When designing the campaign, our aim was to give our followers tools and to make the main messages as clear as possible to as many people as possible: propaganda media deceives, manipulates, creates fear and propaganda is not the press.

The biggest difficulty was reaching consumers of propaganda products. We knew before the campaign that it would be virtually impossible to get these messages to them, so we tried to reach them through challenges. We do not have data on how successful this was, but we do know from anecdotal evidence that our followers in family and friends circles initiated conversations about propaganda as a result of the campaign.

We found that the mixed use of tools worked well, with online-offline, text-video content complementing each other well. In many ways, we were able to produce new and interesting content, and people continued to share our content, which helped spread the message.
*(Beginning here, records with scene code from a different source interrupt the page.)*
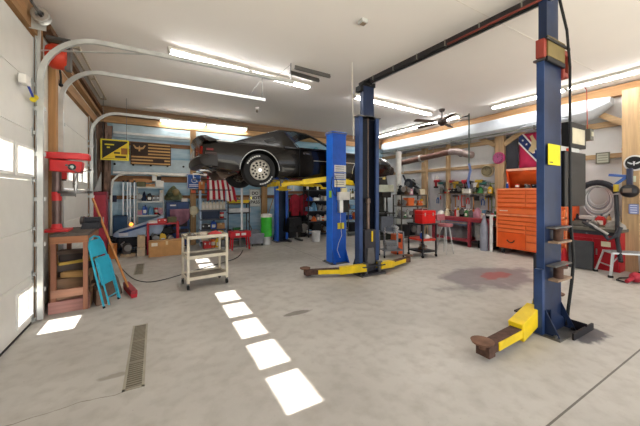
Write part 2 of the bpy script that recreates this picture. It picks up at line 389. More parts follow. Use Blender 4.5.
# torsion drum and pulley
t = thing('cable_drum', 'silver cable drum on the shaft above the near overhead door', 'drum', tuple(W(41, 16, X=XL+.14)))
m = MB(STEEL); m.lathe([(.04, -.05), (.075, -.05), (.085, -.04), (.055, -.03), (.055, .03), (.085, .04), (.075, .05), (.04, .05)], 24, ax='y', caps=False); m.part('drum', t)
m = MB(DSTEEL); m.cyl((0, -3.2, 0), (0, .2, 0), .014, n=10); m.part('shaft', t)
m = MB(GALV); m.box(-.13, .02, .10, .11, -.12, .12); m.part('bearing_plate', t)
# red hose reel high in the corner
p = W(57.5, 57, X=-1.10)
t = thing('cord_reel', 'red cord reel hanging high between the two overhead doors', 'reel', (p.x, p.y, p.z))
m = MB(mat('#C23B24', .4)); m.lathe([(.0, -.11), (.12, -.1), (.155, -.05), (.155, .05), (.12, .1), (.0, .11)], 28, ax='x'); m.part('housing', t, bev=.004)
m = MB(DSTEEL); m.box(.08, .14, -.05, .05, -.16, .22); m.box(-.1, .14, -.05, .05, .2, .24); m.part('bracket', t)
m = MB(BLACK); m.tube([(.02, .02, -.16), (.03, .02, -.25), (.03, .02, -.34)], .012, 8); m.ball((.03, .02, -.35), .025); m.part('cord_end', t)
# small sensor and cable on near door rail
p = W(24, 84, X=XL+.1); t = thing('door_sensor', 'small white sensor with a yellow and blue plug on the near door rail', 'sensor', (XL+.06, W(33, 94, X=XL+.06).y, W(24, 89, X=XL+.06).z+.08))
m = MB(WHITE); m.box(-.03, .03, -.32, -.2, -.03, .07); m.part('housing', t, bev=.005); m = MB(mat('#2B3F9A')); m.tube([(0, -.2, .02), (0, -.1, -.03), (0, 0, -.09)], .012, 8); m.part('cable', t); m = MB(mat('#D8C22B')); m.cyl((0, 0, -.12), (0, .08, -.07), .03, n=10); m.part('plug', t)

# ------------------------------------------------------------------ tube lights
TUBE = mat('#FFFEFC', .5, emis=36)
def tube_light(label, a, b_, z, wall=False, n=2, two=True, lam=True):
    a = Vector((*a, z)); b_ = Vector((*b_, z)); d = b_-a; L_ = d.length; rz = math.atan2(d.y, d.x)
    t = thing('tube_light', label, 'light', a, rz)
    m = MB(WHITE); m.prism([(-.07, 0), (.07, 0), (.045, .055), (-.045, .055)], 0, L_, 'x'); m.part('housing', t)
    for i in range(n):
        x0 = L_*i/n+.04; x1 = L_*(i+1)/n-.04
        for y in ((-.04, .04) if two else (0,)):
            m = MB(TUBE); m.cyl((x0, y, -.022), (x1, y, -.022), .014, n=10); m.part('tube', t)
        for e0 in (x0-.03, x1): m = MB(mat('#D8D8D4', .4)); m.box(e0, e0+.03, -.06, .06, -.04, 0); m.part('end_cap', t)
    return t
tl = [((.17, 5.13), (2.85, 5.45), 3.79, 'long twin tube light on the ceiling above the door rails, left'),
      ((4.0, 5.45), (6.8, 5.62), 3.79, 'long tube light on the ceiling behind the middle lift column'),
      ((.1, 9.389), (2.6, 9.389), 3.63, 'warm tube light along the top of the blue back wall'),
      ((7.7, 5.3), (7.7, 9.2), 3.79, 'long tube light along the right wall, behind the ceiling fan'),
      ((7.7, 1.2), (7.7, 4.4), 3.79, 'long tube light along the right wall, passing behind the near lift column')]
for a, b_, z, l in tl: tube_light(l, a, b_, z)
# long slim frame on the ceiling, left corner
a = W(79, 48, Z=ZC-.02); b_ = W(101, 99, Z=ZC-.02)
c = MB(mat('#BDB09A', .5)); y0, y1 = a.y, b_.y; x0 = a.x-.12; x1 = x0+.13
c.box(x0, x0+.02, y0, y1, ZC-.03, ZC); c.box(x1-.02, x1, y0, y1, ZC-.03, ZC)
for y in (y0, (y0+y1)/2, y1-.02): c.box(x0+.02, x1-.02, y, y+.03, ZC-.03, ZC)
c.solo('light_bracket', 'narrow empty metal light frame fixed to the ceiling near the left doors', 'bracket')
# slotted brackets and outlet box
for (pa, pb, nm) in (((295, 68), (330, 77), 'upper slotted dark steel strip on the ceiling past the left tube light'), ((290, 73), (319, 81), 'lower slotted dark steel strip on the ceiling past the left tube light')):
    a = W(*pa, Z=ZC-.05); b_ = W(*pb, Z=ZC-.05); c = MB(DSTEEL); c.bar(a, b_, .045, .025); c.bar(a+Vector((.0, 0, .012)), b_+Vector((.0, 0, .012)), .015, .075); c.solo('ceiling_strut', nm, 'bracket')
p = W(363, 20, Z=ZC); t = thing('junction_box', 'square electrical box on the ceiling left of the overhead crossbar', 'electrical box', (p.x, p.y, ZC))
m = MB(GALV); m.box(-.05, .05, -.05, .05, -.05, 0); m.part('box', t, bev=.004); m = MB(mat('#8A7A66')); m.box(-.03, .03, -.03, .03, -.058, -.05); m.part('receptacle', t)
p = W(257, 108, Z=ZC); t = thing('lamp_holder', 'bare lamp holder on the ceiling above the black car', 'light', (p.x, p.y, ZC))
m = MB(WHITE); m.lathe([(.0, 0), (.06, 0), (.055, -.03), (.03, -.05), (0, -.05)], 16); m.part('holder', t); m = MB(mat('#8C8476', .2)); m.lathe([(.02, -.05), (.03, -.09), (.02, -.12), (0, -.125)], 14); m.part('bulb', t)
p = W(352, 62, Z=ZC); q = W(357, 100, Y=p.y); c = MB(mat('#CFC8B8', .8)); c.tube([p, (p.x+.01, p.y, 3.2), (p.x+.03, p.y, 2.75), (p.x+.03, p.y, 2.5)], .008, 6)
c.solo('pull_cord', 'pale rope hanging from the ceiling behind the bright blue column', 'rope')

# ceiling fan
p = W(442, 122, Z=3.5)
t = thing('ceiling_fan', 'dark ceiling fan with five brown blades above the tool carts', 'fan', (p.x, p.y, 3.5))
m = MB(mat('#3A2E2C', .4, .3)); m.lathe([(0, .07), (.09, .06), (.13, .02), (.13, -.03), (.08, -.07), (.05, -.1), (0, -.11)], 24); m.part('motor', t)
m = MB(mat('#3A2E2C', .4, .3)); m.cyl((0, 0, .06), (0, 0, .3), .016, n=10); m.lathe([(.02, .26), (.07, .3), (.08, .35), (0, .35)], 18); m.part('downrod', t)
for i in range(5):
    m = MB(wood('#4A352C', 'x')); a_ = i*2*PI/5+.35; m.at(0, 0, 0, rz=a_); m.T = m.T @ Matrix.Rotation(.2, 4, 'X')
    m.prism([(.2, -.05), (.35, -.075), (.8, -.085), (.84, -.06), (.84, .06), (.8, .085), (.35, .07), (.2, .05)], -.004, .004, 'z'); m.m(DSTEEL).box(.1, .26, -.02, .02, -.008, .002)
    m.part('blade', t)
m = MB(mat('#8F8F8F')); m.cyl((.05, 0, -.1), (.05, 0, -.45), .003, n=6); m.part('pull_chain', t)

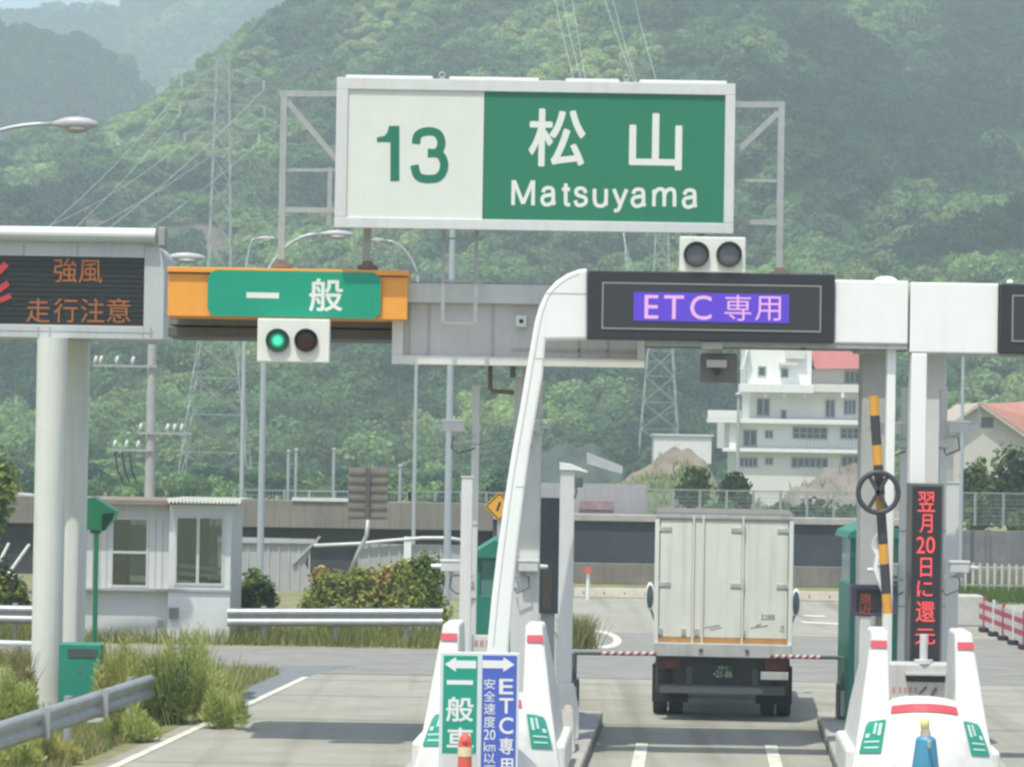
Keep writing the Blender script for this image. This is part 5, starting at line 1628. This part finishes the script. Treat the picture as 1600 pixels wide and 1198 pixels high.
FM = M('fence_pale_green', (.25, .285, .275), .6, var=.08)
mesh_fence('pale wire fence on the wall behind and right of the truck', 1010, 1345, 768, 806, YWL + .6, .075, FM, 8)
mesh_fence('pale wire fence on the wall at the right edge below the red roofed house', 1480, 1700, 772, 822, YWL + .6, .075, FM, 5)
mesh_fence('wire fence on the wall left of the curved white leg, beside the yellow sign', 640, 840, 770, 784, YWL + .6, .09, FM, 5)
mesh_fence('low wire fence on the wall behind the brown sign back', 366, 640, 768, 782, YWL + .6, .10, FM, 7)
for pp, pt, lab in ((450, 705, 'thin grey pole standing third from the office on the far wall'), (462, 703, 'grey pole on the far wall beside the thin grey one'), (521, 702, 'grey pole on the far wall just left of the brown sign back'), (625, 728, 'short pale pole on the far wall just right of the brown sign back')):
    x = P(pp, 760, YWL + 2).x
    t = thing('slender_pole', lab, 'pole', (x, YWL + 2, 0), 'thin poles along the far wall')
    zt = P(pp, pt, YWL + 2).z
    MB().tube([(x, YWL + 2, 0), (x, YWL + 2, zt)], .045, 8).build('shaft', LP, t)
    MB().ellip((x, YWL + 2, zt), (.07, .07, .05), 8, 6).build('cap', LP, t)
x = P(1153, 700, 170).x
t = thing('slender_pole', 'tall thin pale pole in front of the white apartment block', 'pole', (x, 170, 0), 'thin poles along the far wall')
MB().tube([(x, 170, 0), (x, 170, P(1153, 616, 170).z)], [.12, .08], 8).build('shaft', GALV, t); MB().ellip((x, 170, P(1153, 616, 170).z), (.2, .2, .12), 8, 6).build('cap', GALV, t)

# pale fence panels and rails of the slip road, left background
YFp = 88.0
t = thing('panel_fence', 'pale grey panel fence with a sloping end behind the toll office', 'fence', (P(440, 900, YFp).x, YFp, 0))
pts = px2([(340, 960), (500, 960), (476, 880), (492, 842), (340, 838)], YFp)
pts = [(a_, max(b_, 0)) for a_, b_ in pts]
MB().prism(pts, YFp, YFp + .06).build('panel', M('fence_panel_grey', (.38, .385, .39), .7, var=.08, streak=.12), t)
f = MB()
for k in range(9):
    q = P(355 + k * 16, 900, YFp); f.box(q.x - .02, q.x + .02, YFp - .03, YFp - .001, 0, P(400, 846, YFp).z)
f.bar(P(340, 845, YFp - .05), P(496, 847, YFp - .05), .07); f.bar(P(458, 880, YFp - .05), P(500, 838, YFp - .05), .06)
f.build('rail', GREYP, t)
t = thing('panel_fence', 'pale panel fence under a curved white rail behind the hedge', 'fence', (P(620, 900, YFp).x, YFp - 2, 0))
Yf2 = YFp - 2
x0, x1, z0, z1 = RC(560, 850, 720, 960, Yf2)
MB().box(x0, x1, Yf2, Yf2 + .06, 0, z1).build('panel', MATS['fence_panel_grey'], t)
f = MB()
for k in range(11):
    xx_ = x0 + (x1 - x0) * k / 10; f.box(xx_ - .022, xx_ + .022, Yf2 - .03, Yf2 - .001, 0, z1)
f.build('rib', GREYP, t)
MB().tube([P(a_, b_, Yf2 - .1) for a_, b_ in ((490, 852), (560, 849), (600, 845), (660, 840), (700, 840), (725, 844))], .045, 10).build('rail', PALEP, t, smooth=True)
xx_ = P(637, 860, Yf2).x
MB().box(xx_ - .1, xx_ + .1, Yf2 - .12, Yf2 - .032, 0, P(637, 838, Yf2).z).build('end_post', WHITE, t)

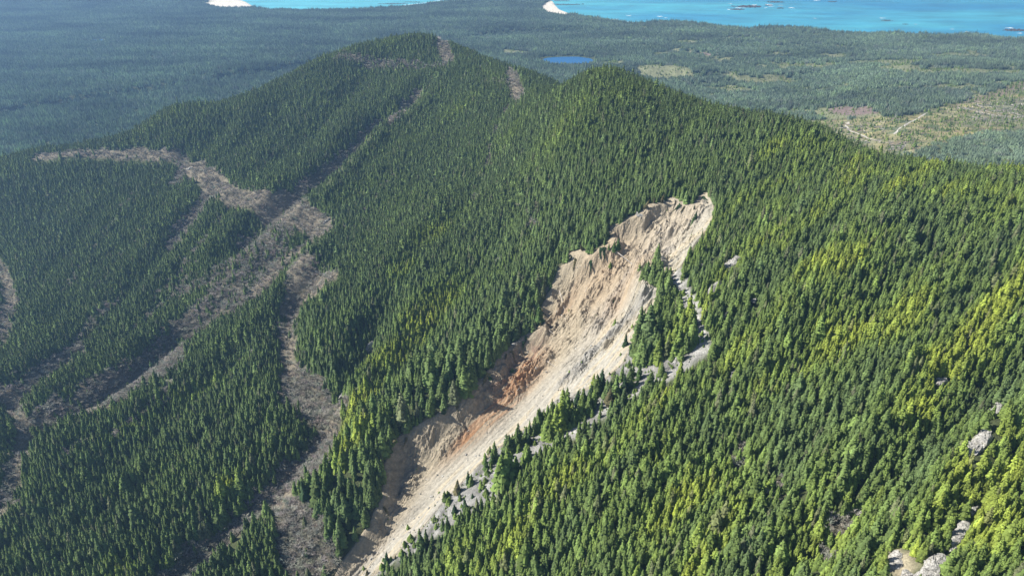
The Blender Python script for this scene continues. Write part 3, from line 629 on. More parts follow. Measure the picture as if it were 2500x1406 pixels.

Next time we do something similar, we should certainly spend more time on the planning phase and establish clear partnerships with potential partners, with clear frameworks and tasks in advance, so that we can jointly represent the key messages. In our case, we assumed that the content we produced together would be distributed together to reach a wider audience, but this did not work. In any social campaign, the more the message is visible from the direction of the stakeholders or supporters, the more effective the campaign will be.

We want to live in a society where the press informs responsibly and exposes injustice. Where the press is credible to the citizen even if the reader's values differ from those of the author of the article: what is a lie is not a matter of worldview. We hope that our Free January campaign has helped citizens to recognise this.